​Indy 500: What's with all the airborne crashes?

INDIANAPOLIS -- It's been a rough week at the Indianapolis Motor Speedway. There have been four spectacular accidents during practice runs; three saw cars get airborne and flip.

"Three of us have gotten upside down. I was the third," said Ed Carpenter.

Carpenter lost control of his car Sunday. He credits his car's design for walking away without a scratch despite flipping in a car going 230 miles an hour.

Ed Carpenter CBS News

But a new design feature -- called an "aero kit," basically the car's body and aerodynamic wings -- is raising concerns for those searching for "why" the cars went flying. Indy car makers have started designing them so fans can tell the cars apart.

"I think the fans wanted differentiation," said previous Indy 500 winner Bobby Rahal. "You know for years you had 33 identical race cars."

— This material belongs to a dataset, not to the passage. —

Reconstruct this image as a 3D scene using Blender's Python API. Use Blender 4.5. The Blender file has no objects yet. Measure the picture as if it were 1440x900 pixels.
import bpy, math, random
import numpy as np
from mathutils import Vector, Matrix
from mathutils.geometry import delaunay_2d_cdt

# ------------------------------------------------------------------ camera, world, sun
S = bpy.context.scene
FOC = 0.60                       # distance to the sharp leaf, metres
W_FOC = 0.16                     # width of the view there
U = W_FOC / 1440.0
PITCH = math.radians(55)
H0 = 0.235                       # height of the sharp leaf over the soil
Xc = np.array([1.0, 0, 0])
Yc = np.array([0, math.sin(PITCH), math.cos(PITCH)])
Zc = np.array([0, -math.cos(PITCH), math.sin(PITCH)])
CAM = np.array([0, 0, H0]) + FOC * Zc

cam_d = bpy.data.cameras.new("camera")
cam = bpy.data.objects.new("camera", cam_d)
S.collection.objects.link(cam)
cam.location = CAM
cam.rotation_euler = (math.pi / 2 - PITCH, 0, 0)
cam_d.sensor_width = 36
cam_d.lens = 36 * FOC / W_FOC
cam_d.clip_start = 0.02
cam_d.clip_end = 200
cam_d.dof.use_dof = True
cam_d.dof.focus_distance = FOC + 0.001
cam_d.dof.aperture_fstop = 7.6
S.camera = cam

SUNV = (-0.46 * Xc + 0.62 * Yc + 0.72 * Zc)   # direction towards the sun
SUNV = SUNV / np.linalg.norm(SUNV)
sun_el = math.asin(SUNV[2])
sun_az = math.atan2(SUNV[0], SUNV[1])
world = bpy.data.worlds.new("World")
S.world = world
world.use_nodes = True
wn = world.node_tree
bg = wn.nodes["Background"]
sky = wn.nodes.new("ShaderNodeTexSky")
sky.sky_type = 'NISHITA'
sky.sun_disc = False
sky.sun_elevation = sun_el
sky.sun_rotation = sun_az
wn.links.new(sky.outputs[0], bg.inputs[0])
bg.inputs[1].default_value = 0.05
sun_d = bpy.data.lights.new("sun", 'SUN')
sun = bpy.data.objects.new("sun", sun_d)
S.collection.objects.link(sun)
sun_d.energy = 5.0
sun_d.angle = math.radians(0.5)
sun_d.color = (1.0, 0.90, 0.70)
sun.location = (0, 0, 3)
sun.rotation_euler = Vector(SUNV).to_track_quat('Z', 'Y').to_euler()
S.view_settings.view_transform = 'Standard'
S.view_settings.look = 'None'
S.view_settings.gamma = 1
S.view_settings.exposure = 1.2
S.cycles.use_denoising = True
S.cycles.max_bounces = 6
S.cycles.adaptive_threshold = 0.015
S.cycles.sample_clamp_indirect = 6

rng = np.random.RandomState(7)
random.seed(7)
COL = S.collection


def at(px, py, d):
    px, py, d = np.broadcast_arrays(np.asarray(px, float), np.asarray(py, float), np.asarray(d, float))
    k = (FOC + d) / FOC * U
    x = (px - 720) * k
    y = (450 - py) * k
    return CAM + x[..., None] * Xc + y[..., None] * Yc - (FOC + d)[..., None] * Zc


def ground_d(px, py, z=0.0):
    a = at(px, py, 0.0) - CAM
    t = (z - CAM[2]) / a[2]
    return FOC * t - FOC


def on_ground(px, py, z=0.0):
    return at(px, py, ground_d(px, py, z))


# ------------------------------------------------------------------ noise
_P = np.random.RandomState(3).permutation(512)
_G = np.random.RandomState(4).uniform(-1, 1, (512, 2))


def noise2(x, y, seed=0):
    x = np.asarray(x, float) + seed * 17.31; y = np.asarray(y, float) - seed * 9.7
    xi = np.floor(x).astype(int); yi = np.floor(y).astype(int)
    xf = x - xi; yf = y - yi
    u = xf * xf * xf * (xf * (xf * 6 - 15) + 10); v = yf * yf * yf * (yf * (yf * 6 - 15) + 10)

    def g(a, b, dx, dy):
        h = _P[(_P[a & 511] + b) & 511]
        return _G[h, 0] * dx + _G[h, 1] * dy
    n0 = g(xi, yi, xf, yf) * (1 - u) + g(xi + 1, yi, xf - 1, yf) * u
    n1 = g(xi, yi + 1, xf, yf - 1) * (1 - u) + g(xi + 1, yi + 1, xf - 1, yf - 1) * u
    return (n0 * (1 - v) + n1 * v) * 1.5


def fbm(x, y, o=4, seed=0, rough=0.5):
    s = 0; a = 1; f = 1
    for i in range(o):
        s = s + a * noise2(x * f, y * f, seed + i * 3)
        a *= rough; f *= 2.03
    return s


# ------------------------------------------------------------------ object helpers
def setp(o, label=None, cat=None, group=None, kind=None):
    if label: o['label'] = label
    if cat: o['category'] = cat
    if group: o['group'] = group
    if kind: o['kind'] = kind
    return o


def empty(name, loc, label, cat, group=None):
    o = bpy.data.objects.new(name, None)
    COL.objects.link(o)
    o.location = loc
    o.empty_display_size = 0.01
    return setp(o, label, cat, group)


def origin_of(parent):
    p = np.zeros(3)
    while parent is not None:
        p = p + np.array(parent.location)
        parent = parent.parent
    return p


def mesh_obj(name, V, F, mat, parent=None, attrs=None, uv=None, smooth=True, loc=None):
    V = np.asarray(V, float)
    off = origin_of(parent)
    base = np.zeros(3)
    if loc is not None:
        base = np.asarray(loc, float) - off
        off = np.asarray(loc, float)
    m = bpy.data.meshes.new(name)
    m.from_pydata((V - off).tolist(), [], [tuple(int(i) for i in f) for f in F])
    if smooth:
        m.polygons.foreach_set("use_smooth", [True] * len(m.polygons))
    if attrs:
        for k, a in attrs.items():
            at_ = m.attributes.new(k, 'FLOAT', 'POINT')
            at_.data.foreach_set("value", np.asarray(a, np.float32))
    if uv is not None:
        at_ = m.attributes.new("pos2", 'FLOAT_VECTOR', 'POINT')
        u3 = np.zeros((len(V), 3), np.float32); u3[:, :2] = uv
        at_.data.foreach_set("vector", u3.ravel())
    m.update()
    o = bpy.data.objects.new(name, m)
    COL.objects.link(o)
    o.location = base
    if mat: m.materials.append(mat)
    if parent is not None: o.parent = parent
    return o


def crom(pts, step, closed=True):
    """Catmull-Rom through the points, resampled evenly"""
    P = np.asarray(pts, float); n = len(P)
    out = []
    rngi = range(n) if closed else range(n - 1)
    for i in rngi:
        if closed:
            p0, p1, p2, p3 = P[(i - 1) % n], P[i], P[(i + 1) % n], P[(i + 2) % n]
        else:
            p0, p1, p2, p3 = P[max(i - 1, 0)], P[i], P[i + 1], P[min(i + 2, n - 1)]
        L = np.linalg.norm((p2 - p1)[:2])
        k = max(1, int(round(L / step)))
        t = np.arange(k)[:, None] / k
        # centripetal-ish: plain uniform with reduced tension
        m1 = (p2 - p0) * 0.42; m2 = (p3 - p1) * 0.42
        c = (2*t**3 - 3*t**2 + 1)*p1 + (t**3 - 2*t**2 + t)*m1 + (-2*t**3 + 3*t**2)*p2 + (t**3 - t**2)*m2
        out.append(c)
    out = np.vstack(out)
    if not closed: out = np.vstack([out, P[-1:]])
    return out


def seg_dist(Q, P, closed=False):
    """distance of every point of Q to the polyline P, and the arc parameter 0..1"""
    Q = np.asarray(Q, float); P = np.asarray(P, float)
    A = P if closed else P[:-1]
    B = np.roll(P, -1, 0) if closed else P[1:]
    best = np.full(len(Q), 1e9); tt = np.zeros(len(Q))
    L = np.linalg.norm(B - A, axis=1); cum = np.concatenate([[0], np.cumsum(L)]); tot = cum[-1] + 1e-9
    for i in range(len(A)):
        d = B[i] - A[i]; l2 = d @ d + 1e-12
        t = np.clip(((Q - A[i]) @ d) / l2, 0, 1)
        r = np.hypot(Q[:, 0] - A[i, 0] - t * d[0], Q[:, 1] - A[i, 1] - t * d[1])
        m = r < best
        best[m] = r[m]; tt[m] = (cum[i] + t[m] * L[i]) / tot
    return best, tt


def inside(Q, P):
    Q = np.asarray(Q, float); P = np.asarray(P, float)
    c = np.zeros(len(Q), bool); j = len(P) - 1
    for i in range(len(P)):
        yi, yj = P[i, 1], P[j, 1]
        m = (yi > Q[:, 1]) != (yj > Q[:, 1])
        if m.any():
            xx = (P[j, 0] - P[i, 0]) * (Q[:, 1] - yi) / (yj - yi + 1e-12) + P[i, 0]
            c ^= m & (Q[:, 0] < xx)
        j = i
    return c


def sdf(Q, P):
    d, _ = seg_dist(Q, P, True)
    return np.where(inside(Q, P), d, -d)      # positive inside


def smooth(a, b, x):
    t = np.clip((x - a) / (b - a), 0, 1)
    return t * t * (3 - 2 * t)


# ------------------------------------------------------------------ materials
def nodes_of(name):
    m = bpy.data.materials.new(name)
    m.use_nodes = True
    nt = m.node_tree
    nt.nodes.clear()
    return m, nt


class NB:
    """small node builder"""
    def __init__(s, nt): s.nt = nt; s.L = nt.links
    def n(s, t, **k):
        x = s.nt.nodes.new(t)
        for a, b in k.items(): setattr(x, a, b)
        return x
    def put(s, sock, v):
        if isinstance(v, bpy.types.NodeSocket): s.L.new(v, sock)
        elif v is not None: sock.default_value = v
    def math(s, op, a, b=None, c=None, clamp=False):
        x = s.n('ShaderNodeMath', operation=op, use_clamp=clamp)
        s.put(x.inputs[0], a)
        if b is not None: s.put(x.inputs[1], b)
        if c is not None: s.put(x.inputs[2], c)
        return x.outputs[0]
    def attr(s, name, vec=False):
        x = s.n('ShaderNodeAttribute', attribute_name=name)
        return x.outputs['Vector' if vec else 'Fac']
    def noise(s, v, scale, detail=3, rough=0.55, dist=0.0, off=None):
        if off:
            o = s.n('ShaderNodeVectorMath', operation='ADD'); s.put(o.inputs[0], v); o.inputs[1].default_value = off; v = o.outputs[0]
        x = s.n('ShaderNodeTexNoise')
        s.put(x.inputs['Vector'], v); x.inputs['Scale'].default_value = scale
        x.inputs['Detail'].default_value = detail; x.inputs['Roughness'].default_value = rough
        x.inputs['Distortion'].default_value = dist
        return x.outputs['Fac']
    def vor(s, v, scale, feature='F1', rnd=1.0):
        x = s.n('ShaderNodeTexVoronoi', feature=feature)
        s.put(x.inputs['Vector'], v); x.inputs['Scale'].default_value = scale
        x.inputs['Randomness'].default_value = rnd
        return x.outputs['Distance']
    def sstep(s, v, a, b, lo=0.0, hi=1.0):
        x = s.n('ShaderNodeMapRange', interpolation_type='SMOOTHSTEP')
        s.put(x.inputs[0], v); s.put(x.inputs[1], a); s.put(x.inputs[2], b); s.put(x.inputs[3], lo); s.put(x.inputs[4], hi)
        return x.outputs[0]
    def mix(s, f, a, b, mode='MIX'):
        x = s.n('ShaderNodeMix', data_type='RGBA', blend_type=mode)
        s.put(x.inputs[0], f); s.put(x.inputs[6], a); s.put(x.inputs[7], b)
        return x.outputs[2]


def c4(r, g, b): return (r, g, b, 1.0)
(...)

Rahal won the Indy 500 in 1986 and now owns the car his son Graham will race Sunday.

A car goes airborne during a practice run ahead of the Indy 500 CBS News

"Frankly when you have one car take off, then you have another, you go 'holy smokes' and no one wants the risk of somebody else doing that," said Graham.

Carpenter says he doesn't know why his car went airborne and admits there probably won't be a solution in time for Sunday's race.

Immediately after the crashes, race officials met with the car makers and they all agreed to lower the engines' horsepower and change the aerodynamics to slow the cars down.